(Records to use):
========================================================================
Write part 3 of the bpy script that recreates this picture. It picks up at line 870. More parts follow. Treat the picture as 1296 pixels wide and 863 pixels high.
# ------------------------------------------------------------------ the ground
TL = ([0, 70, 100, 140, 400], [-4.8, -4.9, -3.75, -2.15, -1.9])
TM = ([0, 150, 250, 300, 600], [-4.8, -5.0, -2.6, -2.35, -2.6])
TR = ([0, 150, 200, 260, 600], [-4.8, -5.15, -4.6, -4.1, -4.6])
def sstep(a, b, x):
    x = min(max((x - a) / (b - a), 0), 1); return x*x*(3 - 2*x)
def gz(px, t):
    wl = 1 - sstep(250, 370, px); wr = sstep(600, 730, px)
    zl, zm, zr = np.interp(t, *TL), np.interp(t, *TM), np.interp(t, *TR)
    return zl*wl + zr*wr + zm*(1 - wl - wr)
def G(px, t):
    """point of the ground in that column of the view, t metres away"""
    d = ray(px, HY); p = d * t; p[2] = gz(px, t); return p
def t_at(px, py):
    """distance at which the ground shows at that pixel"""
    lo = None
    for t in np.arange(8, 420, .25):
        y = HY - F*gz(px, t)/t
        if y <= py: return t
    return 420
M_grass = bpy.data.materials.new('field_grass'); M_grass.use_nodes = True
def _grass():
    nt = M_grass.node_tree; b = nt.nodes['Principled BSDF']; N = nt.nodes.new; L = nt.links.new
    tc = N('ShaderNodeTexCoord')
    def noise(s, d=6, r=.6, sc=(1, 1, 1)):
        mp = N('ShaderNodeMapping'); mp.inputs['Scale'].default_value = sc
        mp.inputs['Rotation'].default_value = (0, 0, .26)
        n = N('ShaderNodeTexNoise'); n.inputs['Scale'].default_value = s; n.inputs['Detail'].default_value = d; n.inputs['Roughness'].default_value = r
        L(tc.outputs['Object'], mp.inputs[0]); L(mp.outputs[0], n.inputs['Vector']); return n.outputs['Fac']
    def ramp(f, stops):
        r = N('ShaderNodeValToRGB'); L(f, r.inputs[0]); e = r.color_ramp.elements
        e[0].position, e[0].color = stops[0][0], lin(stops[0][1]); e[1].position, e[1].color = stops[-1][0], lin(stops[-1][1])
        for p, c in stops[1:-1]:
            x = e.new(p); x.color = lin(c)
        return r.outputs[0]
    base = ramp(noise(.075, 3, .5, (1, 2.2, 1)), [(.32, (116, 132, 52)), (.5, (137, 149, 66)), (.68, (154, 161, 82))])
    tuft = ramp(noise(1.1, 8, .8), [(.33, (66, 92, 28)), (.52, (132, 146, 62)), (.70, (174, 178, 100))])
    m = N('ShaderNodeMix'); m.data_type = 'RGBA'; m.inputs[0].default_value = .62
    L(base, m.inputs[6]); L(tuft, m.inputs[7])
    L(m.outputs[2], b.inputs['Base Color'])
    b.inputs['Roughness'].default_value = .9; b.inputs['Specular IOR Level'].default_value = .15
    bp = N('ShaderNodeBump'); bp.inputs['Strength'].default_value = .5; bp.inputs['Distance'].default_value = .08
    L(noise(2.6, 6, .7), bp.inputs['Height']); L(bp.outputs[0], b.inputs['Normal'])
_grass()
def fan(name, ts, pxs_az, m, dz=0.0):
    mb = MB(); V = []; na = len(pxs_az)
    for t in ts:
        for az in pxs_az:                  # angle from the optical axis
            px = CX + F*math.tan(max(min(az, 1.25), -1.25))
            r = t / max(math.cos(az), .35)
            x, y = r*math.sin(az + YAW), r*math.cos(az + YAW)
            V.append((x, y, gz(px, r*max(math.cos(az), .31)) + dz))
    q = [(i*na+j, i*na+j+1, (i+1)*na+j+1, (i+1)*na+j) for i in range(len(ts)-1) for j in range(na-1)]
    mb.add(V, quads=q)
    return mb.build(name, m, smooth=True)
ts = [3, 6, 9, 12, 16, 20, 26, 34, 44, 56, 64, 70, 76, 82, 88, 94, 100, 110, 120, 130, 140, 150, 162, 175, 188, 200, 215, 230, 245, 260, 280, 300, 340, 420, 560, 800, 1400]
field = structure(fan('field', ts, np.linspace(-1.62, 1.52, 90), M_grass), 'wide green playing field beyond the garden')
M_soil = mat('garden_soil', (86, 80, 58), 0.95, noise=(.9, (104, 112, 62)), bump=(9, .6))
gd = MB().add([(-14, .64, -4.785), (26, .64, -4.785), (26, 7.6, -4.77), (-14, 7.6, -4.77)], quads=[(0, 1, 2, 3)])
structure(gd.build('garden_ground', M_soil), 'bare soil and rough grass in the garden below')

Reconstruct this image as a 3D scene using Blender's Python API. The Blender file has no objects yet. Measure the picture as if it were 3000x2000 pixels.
========================================================================
(Description of the task): Retype all of the material, keeping each line exact.

(Written answer):
Write part 3 of the bpy script that recreates this picture. It picks up at line 870. More parts follow. Treat the picture as 1296 pixels wide and 863 pixels high.
# ------------------------------------------------------------------ the ground
TL = ([0, 70, 100, 140, 400], [-4.8, -4.9, -3.75, -2.15, -1.9])
TM = ([0, 150, 250, 300, 600], [-4.8, -5.0, -2.6, -2.35, -2.6])
TR = ([0, 150, 200, 260, 600], [-4.8, -5.15, -4.6, -4.1, -4.6])
def sstep(a, b, x):
    x = min(max((x - a) / (b - a), 0), 1); return x*x*(3 - 2*x)
def gz(px, t):
    wl = 1 - sstep(250, 370, px); wr = sstep(600, 730, px)
    zl, zm, zr = np.interp(t, *TL), np.interp(t, *TM), np.interp(t, *TR)
    return zl*wl + zr*wr + zm*(1 - wl - wr)
def G(px, t):
    """point of the ground in that column of the view, t metres away"""
    d = ray(px, HY); p = d * t; p[2] = gz(px, t); return p
def t_at(px, py):
    """distance at which the ground shows at that pixel"""
    lo = None
    for t in np.arange(8, 420, .25):
        y = HY - F*gz(px, t)/t
        if y <= py: return t
    return 420
M_grass = bpy.data.materials.new('field_grass'); M_grass.use_nodes = True
def _grass():
    nt = M_grass.node_tree; b = nt.nodes['Principled BSDF']; N = nt.nodes.new; L = nt.links.new
    tc = N('ShaderNodeTexCoord')
    def noise(s, d=6, r=.6, sc=(1, 1, 1)):
        mp = N('ShaderNodeMapping'); mp.inputs['Scale'].default_value = sc
        mp.inputs['Rotation'].default_value = (0, 0, .26)
        n = N('ShaderNodeTexNoise'); n.inputs['Scale'].default_value = s; n.inputs['Detail'].default_value = d; n.inputs['Roughness'].default_value = r
        L(tc.outputs['Object'], mp.inputs[0]); L(mp.outputs[0], n.inputs['Vector']); return n.outputs['Fac']
    def ramp(f, stops):
        r = N('ShaderNodeValToRGB'); L(f, r.inputs[0]); e = r.color_ramp.elements
        e[0].position, e[0].color = stops[0][0], lin(stops[0][1]); e[1].position, e[1].color = stops[-1][0], lin(stops[-1][1])
        for p, c in stops[1:-1]:
            x = e.new(p); x.color = lin(c)
        return r.outputs[0]
    base = ramp(noise(.075, 3, .5, (1, 2.2, 1)), [(.32, (116, 132, 52)), (.5, (137, 149, 66)), (.68, (154, 161, 82))])
    tuft = ramp(noise(1.1, 8, .8), [(.33, (66, 92, 28)), (.52, (132, 146, 62)), (.70, (174, 178, 100))])
    m = N('ShaderNodeMix'); m.data_type = 'RGBA'; m.inputs[0].default_value = .62
    L(base, m.inputs[6]); L(tuft, m.inputs[7])
    L(m.outputs[2], b.inputs['Base Color'])
    b.inputs['Roughness'].default_value = .9; b.inputs['Specular IOR Level'].default_value = .15
    bp = N('ShaderNodeBump'); bp.inputs['Strength'].default_value = .5; bp.inputs['Distance'].default_value = .08
    L(noise(2.6, 6, .7), bp.inputs['Height']); L(bp.outputs[0], b.inputs['Normal'])
_grass()
def fan(name, ts, pxs_az, m, dz=0.0):
    mb = MB(); V = []; na = len(pxs_az)
    for t in ts:
        for az in pxs_az:                  # angle from the optical axis
            px = CX + F*math.tan(max(min(az, 1.25), -1.25))
            r = t / max(math.cos(az), .35)
            x, y = r*math.sin(az + YAW), r*math.cos(az + YAW)
            V.append((x, y, gz(px, r*max(math.cos(az), .31)) + dz))
    q = [(i*na+j, i*na+j+1, (i+1)*na+j+1, (i+1)*na+j) for i in range(len(ts)-1) for j in range(na-1)]
    mb.add(V, quads=q)
    return mb.build(name, m, smooth=True)
ts = [3, 6, 9, 12, 16, 20, 26, 34, 44, 56, 64, 70, 76, 82, 88, 94, 100, 110, 120, 130, 140, 150, 162, 175, 188, 200, 215, 230, 245, 260, 280, 300, 340, 420, 560, 800, 1400]
field = structure(fan('field', ts, np.linspace(-1.62, 1.52, 90), M_grass), 'wide green playing field beyond the garden')
M_soil = mat('garden_soil', (86, 80, 58), 0.95, noise=(.9, (104, 112, 62)), bump=(9, .6))
gd = MB().add([(-14, .64, -4.785), (26, .64, -4.785), (26, 7.6, -4.77), (-14, 7.6, -4.77)], quads=[(0, 1, 2, 3)])
structure(gd.build('garden_ground', M_soil), 'bare soil and rough grass in the garden below')

Reconstruct this image as a 3D scene using Blender's Python API. The Blender file has no objects yet. Measure the picture as if it were 3000x2000 pixels.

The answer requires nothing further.